According to researchers in the Communications Department at the University of Oklahoma, “Viewing a single movie or exposure to a specific media message may be sufficient for effects on people’s beliefs, thus forming a perception.”

Audiences that watched “The Day After," a television movie about nuclear attacks, were more likely to believe the possibility of a nuclear war, and audiences that saw the movie “JFK” believed there had been a conspiracy to assassinate the president of the United States.

According to the Media Awareness Network, “Many movies still perpetuate common misconceptions about groups of people. Such oversimplified and inaccurate portrayals can profoundly affect how we perceive one another, how we relate to one another and how we value ourselves." The absolute proof of that lies in the fact that more than 70 years after the height of his mainstream movie popularity and nearly 25 years after his death, the name and image of Lincoln Perry, the first black millionaire movie star, who played the lazy, "coon" character, Stepin Fetchit, are still remembered--by blacks and whites-- and still poison the image of black people in this country.

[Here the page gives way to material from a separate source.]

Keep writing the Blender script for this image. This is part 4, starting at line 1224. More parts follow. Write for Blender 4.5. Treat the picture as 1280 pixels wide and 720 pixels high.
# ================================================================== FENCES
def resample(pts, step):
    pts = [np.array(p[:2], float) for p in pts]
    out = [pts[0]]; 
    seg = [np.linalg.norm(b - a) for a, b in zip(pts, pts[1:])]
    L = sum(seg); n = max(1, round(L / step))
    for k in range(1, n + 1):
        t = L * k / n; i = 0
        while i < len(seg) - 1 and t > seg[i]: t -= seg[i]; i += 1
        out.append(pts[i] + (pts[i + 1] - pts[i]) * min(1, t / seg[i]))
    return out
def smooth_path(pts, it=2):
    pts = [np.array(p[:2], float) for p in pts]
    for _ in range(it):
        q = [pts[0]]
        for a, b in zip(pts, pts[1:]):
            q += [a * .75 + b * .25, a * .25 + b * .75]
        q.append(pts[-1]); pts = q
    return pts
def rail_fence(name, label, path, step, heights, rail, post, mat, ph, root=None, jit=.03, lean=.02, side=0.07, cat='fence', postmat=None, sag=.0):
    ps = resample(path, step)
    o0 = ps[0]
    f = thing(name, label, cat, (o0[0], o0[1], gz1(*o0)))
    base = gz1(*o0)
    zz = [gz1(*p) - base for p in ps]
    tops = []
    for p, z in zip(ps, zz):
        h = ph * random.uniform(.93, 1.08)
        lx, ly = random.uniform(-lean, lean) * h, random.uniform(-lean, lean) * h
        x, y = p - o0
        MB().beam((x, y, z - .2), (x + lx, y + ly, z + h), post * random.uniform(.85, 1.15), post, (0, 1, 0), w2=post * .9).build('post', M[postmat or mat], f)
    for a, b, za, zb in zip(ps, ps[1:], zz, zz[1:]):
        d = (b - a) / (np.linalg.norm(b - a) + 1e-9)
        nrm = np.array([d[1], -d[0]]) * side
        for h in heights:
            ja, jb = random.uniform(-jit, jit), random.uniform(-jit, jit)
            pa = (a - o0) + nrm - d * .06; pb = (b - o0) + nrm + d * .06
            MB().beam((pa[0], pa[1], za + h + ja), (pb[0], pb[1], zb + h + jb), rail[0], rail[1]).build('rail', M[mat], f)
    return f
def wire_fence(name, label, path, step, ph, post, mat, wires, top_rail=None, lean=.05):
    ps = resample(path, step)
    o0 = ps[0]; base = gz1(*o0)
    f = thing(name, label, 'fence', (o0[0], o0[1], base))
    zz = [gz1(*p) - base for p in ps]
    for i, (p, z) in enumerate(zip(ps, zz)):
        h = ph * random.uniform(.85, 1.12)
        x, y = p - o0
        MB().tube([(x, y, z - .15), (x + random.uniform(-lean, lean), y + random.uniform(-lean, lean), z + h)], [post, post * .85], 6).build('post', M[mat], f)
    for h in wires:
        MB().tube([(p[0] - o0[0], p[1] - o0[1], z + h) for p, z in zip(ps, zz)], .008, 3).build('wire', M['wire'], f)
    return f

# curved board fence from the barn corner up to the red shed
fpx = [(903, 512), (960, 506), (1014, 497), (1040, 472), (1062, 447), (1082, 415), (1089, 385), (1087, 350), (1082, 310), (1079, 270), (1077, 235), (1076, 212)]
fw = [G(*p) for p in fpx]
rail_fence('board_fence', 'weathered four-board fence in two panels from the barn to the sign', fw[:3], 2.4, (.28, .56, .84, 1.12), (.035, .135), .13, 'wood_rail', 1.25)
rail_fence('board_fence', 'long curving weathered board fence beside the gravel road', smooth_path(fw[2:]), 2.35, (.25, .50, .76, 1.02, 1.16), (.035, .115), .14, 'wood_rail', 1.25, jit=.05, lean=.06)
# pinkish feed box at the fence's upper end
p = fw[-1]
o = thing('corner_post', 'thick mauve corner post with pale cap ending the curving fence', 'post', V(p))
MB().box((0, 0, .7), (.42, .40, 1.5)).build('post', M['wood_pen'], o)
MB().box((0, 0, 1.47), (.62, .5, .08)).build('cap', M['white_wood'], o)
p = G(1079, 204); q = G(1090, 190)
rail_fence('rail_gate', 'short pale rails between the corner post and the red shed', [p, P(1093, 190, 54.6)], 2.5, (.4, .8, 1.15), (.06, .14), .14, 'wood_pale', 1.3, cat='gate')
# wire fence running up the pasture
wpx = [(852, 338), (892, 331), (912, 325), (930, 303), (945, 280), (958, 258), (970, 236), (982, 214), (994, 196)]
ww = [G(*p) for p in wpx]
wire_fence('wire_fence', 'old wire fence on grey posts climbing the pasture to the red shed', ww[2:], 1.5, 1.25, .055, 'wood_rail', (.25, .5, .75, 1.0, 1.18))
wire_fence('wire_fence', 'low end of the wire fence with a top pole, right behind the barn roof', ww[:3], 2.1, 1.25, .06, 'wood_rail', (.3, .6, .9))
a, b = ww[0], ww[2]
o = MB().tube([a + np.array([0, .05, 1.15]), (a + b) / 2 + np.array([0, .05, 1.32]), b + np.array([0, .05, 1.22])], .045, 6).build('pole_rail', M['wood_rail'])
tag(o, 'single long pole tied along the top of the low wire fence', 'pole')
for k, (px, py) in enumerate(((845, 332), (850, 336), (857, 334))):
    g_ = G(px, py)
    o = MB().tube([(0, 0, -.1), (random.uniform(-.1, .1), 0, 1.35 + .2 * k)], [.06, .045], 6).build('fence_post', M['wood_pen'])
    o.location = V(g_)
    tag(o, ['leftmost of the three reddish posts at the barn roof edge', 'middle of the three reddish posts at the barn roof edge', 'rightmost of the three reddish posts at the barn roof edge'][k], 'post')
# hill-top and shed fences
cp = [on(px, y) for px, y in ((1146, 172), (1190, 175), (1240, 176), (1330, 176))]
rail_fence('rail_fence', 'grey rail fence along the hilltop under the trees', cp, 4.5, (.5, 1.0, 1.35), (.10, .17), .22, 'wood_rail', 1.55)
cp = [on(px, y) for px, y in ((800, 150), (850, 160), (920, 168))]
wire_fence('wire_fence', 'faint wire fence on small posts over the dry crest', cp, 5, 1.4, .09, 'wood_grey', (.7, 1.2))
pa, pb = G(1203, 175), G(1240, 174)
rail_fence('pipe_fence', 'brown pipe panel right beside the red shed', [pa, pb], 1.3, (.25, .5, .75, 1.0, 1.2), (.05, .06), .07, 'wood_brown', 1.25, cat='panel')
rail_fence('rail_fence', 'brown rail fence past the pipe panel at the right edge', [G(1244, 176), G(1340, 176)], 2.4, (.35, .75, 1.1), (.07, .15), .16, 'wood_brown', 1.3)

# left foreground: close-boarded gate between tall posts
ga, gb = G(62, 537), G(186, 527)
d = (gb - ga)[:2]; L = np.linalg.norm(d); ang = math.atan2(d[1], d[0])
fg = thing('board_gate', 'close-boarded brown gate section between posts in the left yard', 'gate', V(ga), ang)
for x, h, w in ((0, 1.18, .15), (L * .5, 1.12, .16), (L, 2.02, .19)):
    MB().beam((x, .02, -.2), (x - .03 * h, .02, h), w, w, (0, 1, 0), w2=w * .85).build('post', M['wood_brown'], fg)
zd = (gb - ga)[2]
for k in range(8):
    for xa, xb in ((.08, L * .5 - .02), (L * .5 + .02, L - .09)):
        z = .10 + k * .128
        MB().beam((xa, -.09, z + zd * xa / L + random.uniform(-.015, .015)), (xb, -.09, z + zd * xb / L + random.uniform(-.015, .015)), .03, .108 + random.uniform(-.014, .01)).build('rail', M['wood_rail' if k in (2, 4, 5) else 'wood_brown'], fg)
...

Within that context, we now have "Precious," which may very well rank among the most damaging films about black life ever made. In fact, after seeing "Precious," one reviewer called it the worst film depiction of black people since D. W. Griffith’s Ku Klux Klan-sympathizing film, “The Birth of a Nation.”

In another review of the movie, Evann Gastaldo, of the online news outlet,"Newser," described the film as a story of “A big, black sullen-faced, illiterate girl who lives in the depths of the ghetto and, in all likelihood, will stay there.”

Gestaldo went on to say that “Precious stands in for all the blacks who have looked in the mirror and wanted “better" hair, less body mass, lighter skin, more confidence, more assurance that we’re worthy ….”

What is there about Tyler Perry and Oprah Winfrey that causes them to believe that what the world needs now is the narrow, fictional, stereotypically negative, black images of the movie, "Precious?"

Has it not occurred to them that they really do have the capacity to finance and promote film projects that depict the achievements of African-American people? Or, in their opinion, have there already been too many Hollywood films about the greatness of Africa, of African civilizations and kingdoms? Or, has it been acceptable to them, so far, that virtually every Egyptian in films, including Cleopatra, has been played by people of European descent, speaking in clipped British accents? Were they satisfied that the great African general, Hannibal, who brought elephants across the Alps to invade Rome, was played in the movie carrying his name by Victor Mature, an actor of European descent?

When Steven Spielberg, who is himself Jewish, wanted to show the strength of the Jewish people and their dignity under oppression, he produced a movie called Shindler’s List. A similar route was taken by Leon Uris, also Jewish, when he wrote the pro-Zionist and sympathetic book that became the movie, "Exodus."

In that same vein, when Francis Ford Coppola directed "The Godfather,” one of the most popular and successful movies of all time, he was careful to make Italian organized crime figures appear to be heroic, kind, loyal, religious, business-like and family-minded.

With the rare exception of Spike Lee, the current crop of black film makers seems to have little or no appreciation for the tremendous power of the medium in which they participate. What's wrong with us?

Unquestionably, there are tremendous numbers of yet-untold, compelling stories about Africans and African-Americans. Unfortunately, "Precious" ain’t one of them.

The next time you see Tyler and Oprah, please mention that to them.

Oh, and do yourself, and our community, a big favor, don’t, under any circumstances, spend even a dime to see the movie, no matter how many times Oprah tells you to do so.